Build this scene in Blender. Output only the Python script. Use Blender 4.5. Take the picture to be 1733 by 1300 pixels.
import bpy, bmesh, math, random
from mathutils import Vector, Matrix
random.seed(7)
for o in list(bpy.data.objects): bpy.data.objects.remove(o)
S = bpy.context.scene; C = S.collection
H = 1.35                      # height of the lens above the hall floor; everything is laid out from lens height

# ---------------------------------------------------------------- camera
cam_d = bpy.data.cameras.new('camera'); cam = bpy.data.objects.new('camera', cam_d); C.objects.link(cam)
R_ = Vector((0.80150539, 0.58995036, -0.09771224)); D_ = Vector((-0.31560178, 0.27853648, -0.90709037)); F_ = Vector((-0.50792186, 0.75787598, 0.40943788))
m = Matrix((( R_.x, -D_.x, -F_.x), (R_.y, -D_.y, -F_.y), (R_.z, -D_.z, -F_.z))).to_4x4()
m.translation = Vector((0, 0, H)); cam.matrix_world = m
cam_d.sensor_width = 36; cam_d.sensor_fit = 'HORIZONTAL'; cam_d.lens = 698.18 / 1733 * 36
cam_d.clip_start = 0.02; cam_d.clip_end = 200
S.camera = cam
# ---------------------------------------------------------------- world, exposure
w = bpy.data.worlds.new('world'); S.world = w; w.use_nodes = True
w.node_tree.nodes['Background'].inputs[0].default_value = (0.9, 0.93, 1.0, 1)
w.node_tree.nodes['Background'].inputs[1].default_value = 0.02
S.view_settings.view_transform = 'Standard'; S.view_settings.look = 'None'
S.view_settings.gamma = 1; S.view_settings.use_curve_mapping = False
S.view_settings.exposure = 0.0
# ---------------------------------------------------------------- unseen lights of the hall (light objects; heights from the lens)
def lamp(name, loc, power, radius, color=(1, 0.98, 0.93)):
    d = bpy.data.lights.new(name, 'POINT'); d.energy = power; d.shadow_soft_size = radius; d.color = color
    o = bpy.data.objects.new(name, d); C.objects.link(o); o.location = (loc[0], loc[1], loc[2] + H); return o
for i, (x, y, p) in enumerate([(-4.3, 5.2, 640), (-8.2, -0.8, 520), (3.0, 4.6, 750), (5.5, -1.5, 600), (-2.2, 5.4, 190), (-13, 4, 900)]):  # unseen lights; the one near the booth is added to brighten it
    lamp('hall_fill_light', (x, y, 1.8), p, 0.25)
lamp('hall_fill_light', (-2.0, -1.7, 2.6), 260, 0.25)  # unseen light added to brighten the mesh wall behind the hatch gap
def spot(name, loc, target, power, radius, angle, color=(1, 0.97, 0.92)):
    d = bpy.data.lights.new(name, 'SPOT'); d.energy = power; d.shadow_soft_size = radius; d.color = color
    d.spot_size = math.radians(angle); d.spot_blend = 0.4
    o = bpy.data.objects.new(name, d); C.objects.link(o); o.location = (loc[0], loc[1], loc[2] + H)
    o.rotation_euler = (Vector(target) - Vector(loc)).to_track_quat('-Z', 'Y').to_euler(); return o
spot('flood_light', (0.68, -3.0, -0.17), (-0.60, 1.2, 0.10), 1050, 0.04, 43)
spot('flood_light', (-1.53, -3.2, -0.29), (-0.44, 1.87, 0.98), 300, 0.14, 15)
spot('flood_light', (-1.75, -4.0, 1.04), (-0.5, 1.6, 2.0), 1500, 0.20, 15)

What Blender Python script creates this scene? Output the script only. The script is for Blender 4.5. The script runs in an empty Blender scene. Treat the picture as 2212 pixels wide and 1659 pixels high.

:::

## YOUR INSTRUCTIONS
Print the whole listing exactly as it is.

## EXERCISE SOLUTION
Build this scene in Blender. Output only the Python script. Use Blender 4.5. Take the picture to be 1733 by 1300 pixels.
import bpy, bmesh, math, random
from mathutils import Vector, Matrix
random.seed(7)
for o in list(bpy.data.objects): bpy.data.objects.remove(o)
S = bpy.context.scene; C = S.collection
H = 1.35                      # height of the lens above the hall floor; everything is laid out from lens height

# ---------------------------------------------------------------- camera
cam_d = bpy.data.cameras.new('camera'); cam = bpy.data.objects.new('camera', cam_d); C.objects.link(cam)
R_ = Vector((0.80150539, 0.58995036, -0.09771224)); D_ = Vector((-0.31560178, 0.27853648, -0.90709037)); F_ = Vector((-0.50792186, 0.75787598, 0.40943788))
m = Matrix((( R_.x, -D_.x, -F_.x), (R_.y, -D_.y, -F_.y), (R_.z, -D_.z, -F_.z))).to_4x4()
m.translation = Vector((0, 0, H)); cam.matrix_world = m
cam_d.sensor_width = 36; cam_d.sensor_fit = 'HORIZONTAL'; cam_d.lens = 698.18 / 1733 * 36
cam_d.clip_start = 0.02; cam_d.clip_end = 200
S.camera = cam
# ---------------------------------------------------------------- world, exposure
w = bpy.data.worlds.new('world'); S.world = w; w.use_nodes = True
w.node_tree.nodes['Background'].inputs[0].default_value = (0.9, 0.93, 1.0, 1)
w.node_tree.nodes['Background'].inputs[1].default_value = 0.02
S.view_settings.view_transform = 'Standard'; S.view_settings.look = 'None'
S.view_settings.gamma = 1; S.view_settings.use_curve_mapping = False
S.view_settings.exposure = 0.0
# ---------------------------------------------------------------- unseen lights of the hall (light objects; heights from the lens)
def lamp(name, loc, power, radius, color=(1, 0.98, 0.93)):
    d = bpy.data.lights.new(name, 'POINT'); d.energy = power; d.shadow_soft_size = radius; d.color = color
    o = bpy.data.objects.new(name, d); C.objects.link(o); o.location = (loc[0], loc[1], loc[2] + H); return o
for i, (x, y, p) in enumerate([(-4.3, 5.2, 640), (-8.2, -0.8, 520), (3.0, 4.6, 750), (5.5, -1.5, 600), (-2.2, 5.4, 190), (-13, 4, 900)]):  # unseen lights; the one near the booth is added to brighten it
    lamp('hall_fill_light', (x, y, 1.8), p, 0.25)
lamp('hall_fill_light', (-2.0, -1.7, 2.6), 260, 0.25)  # unseen light added to brighten the mesh wall behind the hatch gap
def spot(name, loc, target, power, radius, angle, color=(1, 0.97, 0.92)):
    d = bpy.data.lights.new(name, 'SPOT'); d.energy = power; d.shadow_soft_size = radius; d.color = color
    d.spot_size = math.radians(angle); d.spot_blend = 0.4
    o = bpy.data.objects.new(name, d); C.objects.link(o); o.location = (loc[0], loc[1], loc[2] + H)
    o.rotation_euler = (Vector(target) - Vector(loc)).to_track_quat('-Z', 'Y').to_euler(); return o
spot('flood_light', (0.68, -3.0, -0.17), (-0.60, 1.2, 0.10), 1050, 0.04, 43)
spot('flood_light', (-1.53, -3.2, -0.29), (-0.44, 1.87, 0.98), 300, 0.14, 15)
spot('flood_light', (-1.75, -4.0, 1.04), (-0.5, 1.6, 2.0), 1500, 0.20, 15)

What Blender Python script creates this scene? Output the script only. The script is for Blender 4.5. The script runs in an empty Blender scene. Treat the picture as 2212 pixels wide and 1659 pixels high.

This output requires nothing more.